Plot: Gandolf (Ian McKellen) and a band of dwarves enlist hobbit Bilbo Baggins (Marin Freeman) to join them to fight a dragon in a far off mountain. We hear the backstory of how the dragon took over the mountain, an attack by orcs riding oversized wolves, a visit to Elrond (Hugo Weaving) at Rivendale, being trapped by goblins, another attack by orcs riding oversized wolfs,  and eventually get within sight of the destination mountain by the end of the film. [imdb]    [photos]

Review: Not so great. While The Hobbit is the best of Tolkien's novels, this is the worst of Peter Jackson's films. Their are two reasons: the plot and the photography. The Hobbit is a great story with a villainous dragon, a  great climax and happy ending. The movie is not. It starts a silly comic party, and it ends with blah nothing. No dramatic structure.

I know the movie-makers spent millions on special effects, but live action scenes looked fake, especially the first 90 minutes. The computer generated scenes looked LESS fake.  Even the food on the plate at Bilbo's house (which had to have been real carrots and potato) looked fake. The characters just did not look like real people. They looked like over-dressed actors on a stage set. Why? I don't know, but I do know that  Cinematorgrapher Lesnie should get his Oscar revoked. 

It was not all bad. Computer generated Gollum/Smeagel was a highlight -- I loved him, but it did not last long enough. The computer animated characters looked good, and the giant eagles soaring were wonderful.
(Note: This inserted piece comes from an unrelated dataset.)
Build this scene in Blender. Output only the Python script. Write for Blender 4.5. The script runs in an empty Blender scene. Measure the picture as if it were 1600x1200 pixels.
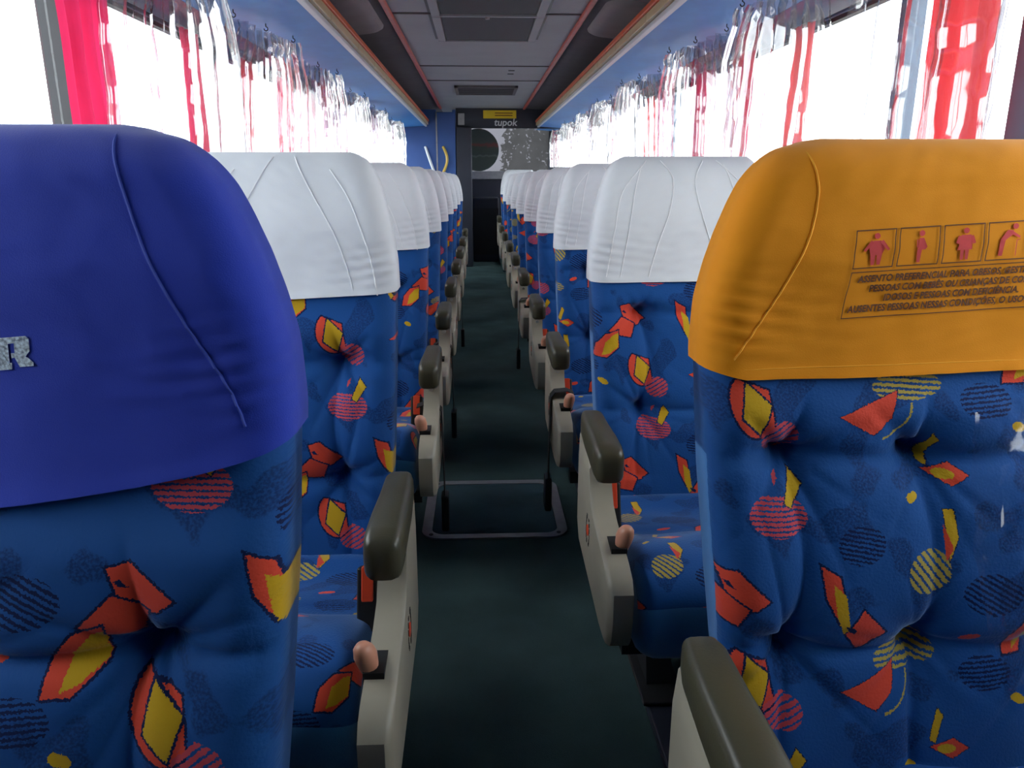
import bpy, bmesh, math, random
from mathutils import Vector, noise

# ------------------------------------------------------------------ camera, world, exposure
S = bpy.context.scene
COL = S.collection
EYE = 1.10
FPX, VX, VY = 1180.0, 748.0, 280.0
TH = math.atan((600 - VY) / FPX)
PSI = math.atan((800 - VX) / FPX * math.cos(TH))
cam_d = bpy.data.cameras.new('camera')
cam_d.sensor_width = 36.0
cam_d.lens = FPX / 1600 * 36.0
cam_d.clip_start = 0.02
cam_d.clip_end = 500
cam = bpy.data.objects.new('camera', cam_d)
COL.objects.link(cam)
cam.location = (0, 0, EYE)
cam.rotation_euler = (math.pi / 2 - TH, 0, -PSI)
S.camera = cam

W = bpy.data.worlds.new('overcast_sky')
S.world = W
W.use_nodes = True
bg = W.node_tree.nodes['Background']
bg.inputs['Color'].default_value = (0.93, 0.97, 1.0, 1)
bg.inputs['Strength'].default_value = 8.0
S.view_settings.view_transform = 'Standard'
S.view_settings.look = 'None'
S.view_settings.gamma = 1
S.view_settings.use_curve_mapping = False
S.view_settings.exposure = 0.0
S.cycles.max_bounces = 10
S.cycles.diffuse_bounces = 6
S.cycles.transparent_max_bounces = 40
S.cycles.caustics_reflective = False
S.cycles.caustics_refractive = False

rnd = random.Random(7)
R = math.radians

# ------------------------------------------------------------------ generic helpers
def lin(c):
    out = []
    for v in c:
        v /= 255.0
        out.append(v / 12.92 if v <= 0.04045 else ((v + 0.055) / 1.055) ** 2.4)
    return (*out, 1)

def mat(name, rgb, rough=0.6, metal=0.0, spec=0.5, var=0.12, scale=8.0, bump=0.0, bscale=200.0, sheen=0.0, coat=0.0, trans=0.0):
    m = bpy.data.materials.new(name)
    m.use_nodes = True
    nt = m.node_tree
    b = nt.nodes['Principled BSDF']
    b.inputs['Roughness'].default_value = rough
    b.inputs['Metallic'].default_value = metal
    b.inputs['Specular IOR Level'].default_value = spec
    b.inputs['Sheen Weight'].default_value = sheen
    b.inputs['Coat Weight'].default_value = coat
    b.inputs['Coat Roughness'].default_value = 0.08
    tc = nt.nodes.new('ShaderNodeTexCoord')
    n = nt.nodes.new('ShaderNodeTexNoise')
    n.inputs['Scale'].default_value = scale
    n.inputs['Detail'].default_value = 5
    nt.links.new(tc.outputs['Object'], n.inputs['Vector'])
    r = nt.nodes.new('ShaderNodeValToRGB')
    c = lin(rgb)
    r.color_ramp.elements[0].position = 0.3
    r.color_ramp.elements[1].position = 0.7
    r.color_ramp.elements[0].color = (*[v * (1 - var) for v in c[:3]], 1)
    r.color_ramp.elements[1].color = (*[min(1, v * (1 + var)) for v in c[:3]], 1)
    nt.links.new(n.outputs['Fac'], r.inputs['Fac'])
    nt.links.new(r.outputs['Color'], b.inputs['Base Color'])
    if bump:
        n2 = nt.nodes.new('ShaderNodeTexNoise')
        n2.inputs['Scale'].default_value = bscale
        n2.inputs['Detail'].default_value = 3
        nt.links.new(tc.outputs['Object'], n2.inputs['Vector'])
        bp = nt.nodes.new('ShaderNodeBump')
        bp.inputs['Strength'].default_value = bump
        bp.inputs['Distance'].default_value = 0.002
        nt.links.new(n2.outputs['Fac'], bp.inputs['Height'])
        nt.links.new(bp.outputs['Normal'], b.inputs['Normal'])
    if trans:
        t = nt.nodes.new('ShaderNodeBsdfTranslucent')
        nt.links.new(r.outputs['Color'], t.inputs['Color'])
        mx = nt.nodes.new('ShaderNodeMixShader')
        mx.inputs[0].default_value = trans
        nt.links.new(b.outputs[0], mx.inputs[1])
        nt.links.new(t.outputs[0], mx.inputs[2])
        nt.links.new(mx.outputs[0], nt.nodes['Material Output'].inputs['Surface'])
    return m

class MB:
    """collects verts / faces / uvs for one mesh"""
    def __init__(s):
        s.v, s.f, s.m, s.uv = [], [], [], []
    def vert(s, p):
        s.v.append(tuple(p)); return len(s.v) - 1
    def face(s, idx, mi=0, uv=None):
        s.f.append(tuple(idx)); s.m.append(mi); s.uv.append(uv)
    def box(s, x0, x1, y0, y1, z0, z1, mi=0):
        b = len(s.v)
        for z in (z0, z1):
            for x, y in ((x0, y0), (x1, y0), (x1, y1), (x0, y1)):
                s.v.append((x, y, z))
        for q in ((0, 3, 2, 1), (4, 5, 6, 7), (0, 1, 5, 4), (1, 2, 6, 5), (2, 3, 7, 6), (3, 0, 4, 7)):
            s.face([b + i for i in q], mi)
        return s
    def prism(s, poly, axis, a0, a1, mi=0):
        """poly: list of 2d points; axis 'x' (poly in y,z), 'y' (x,z), 'z' (x,y)"""
        def P(p, a):
            return {'x': (a, p[0], p[1]), 'y': (p[0], a, p[1]), 'z': (p[0], p[1], a)}[axis]
        n = len(poly); b = len(s.v)
        for a in (a0, a1):
            for p in poly:
                s.v.append(P(p, a))
        s.face([b + i for i in range(n)][::-1], mi)
        s.face([b + n + i for i in range(n)], mi)
        for i in range(n):
            j = (i + 1) % n
            s.face((b + i, b + j, b + n + j, b + n + i), mi)
        return s
    def loft(s, loops, close=True, cap=True, mi=0):
        b = len(s.v); n = len(loops[0])
        for L in loops:
            s.v.extend(tuple(p) for p in L)
        for k in range(len(loops) - 1):
            for i in range(n if close else n - 1):
                j = (i + 1) % n
                s.face((b + k * n + i, b + k * n + j, b + (k + 1) * n + j, b + (k + 1) * n + i), mi)
        if cap and close:
            s.face([b + i for i in range(n)][::-1], mi)
            s.face([b + (len(loops) - 1) * n + i for i in range(n)], mi)
        return s
    def tube(s, pts, r, n=8, mi=0):
        pts = [Vector(p) for p in pts]
        loops = []
        prev = None
        for i, p in enumerate(pts):
            d = (pts[min(i + 1, len(pts) - 1)] - pts[max(i - 1, 0)]).normalized()
            a = prev if prev is not None else (Vector((0, 0, 1)) if abs(d.z) < 0.9 else Vector((1, 0, 0)))
            a = (a - d * a.dot(d)).normalized()
            prev = a
            c = d.cross(a)
            rr = r[i] if isinstance(r, (list, tuple)) else r
            loops.append([p + (a * math.cos(2 * math.pi * k / n) + c * math.sin(2 * math.pi * k / n)) * rr for k in range(n)])
        return s.loft(loops, mi=mi)
    def build(s, name, mats, parent=None, smooth=False, bevel=0.0, recalc=True):
        me = bpy.data.meshes.new(name)
        me.from_pydata(s.v, [], s.f)
        if any(u is not None for u in s.uv):
            ul = me.uv_layers.new(name='UVMap')
            li = 0
            for u, f in zip(s.uv, s.f):
                for k in range(len(f)):
                    ul.data[li].uv = u[k] if u is not None else (0, 0)
                    li += 1
        if not isinstance(mats, (list, tuple)):
            mats = [mats]
        for m in mats:
            me.materials.append(m)
        me.polygons.foreach_set('material_index', s.m)
        if recalc:
            bm = bmesh.new(); bm.from_mesh(me)
            bmesh.ops.recalc_face_normals(bm, faces=bm.faces)
            bm.to_mesh(me); bm.free()
        if smooth:
            me.polygons.foreach_set('use_smooth', [True] * len(me.polygons))
            if smooth is not True:
                me.set_sharp_from_angle(angle=R(smooth))
        me.update()
        o = bpy.data.objects.new(name, me)
        COL.objects.link(o)
        if parent is not None:
            o.parent = parent
        if bevel:
            bv = o.modifiers.new('bevel', 'BEVEL')
            bv.width = bevel; bv.segments = 2; bv.limit_method = 'ANGLE'
        return o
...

The soundtrack was strong, and I even bought one song.

I have thought long and hard about whether the high frame rate was the problem, and I decided no. Even when the characters were still (perhaps especially when they were still) they looked fake. Cheap movies look more real than this. The high frame rate was good during the action scenes. The people fought and throw things at high speed, and I could see it all. In regular movies, action scenes can speed by faster than you can see them. 

Cast: Martin Freeman, Ian McKellen

Directed by: Peter Jackson

Rating: 1.5 stars: Not recommended. I previously gave 3.5 stars to Return of the King, and 3.0 stars to Two Towers. The photography and the lack of any dramatic structure that makes this unsatisfying. I don't know if I would have liked the 2D and 24 frame/sec version. 
More:  I loved Cate Blanchett's Galadriel.

More:  I heard about the fakeness of the high frame rate images, but I thought it was just curmudgeonlyness. It was real though and very distracting.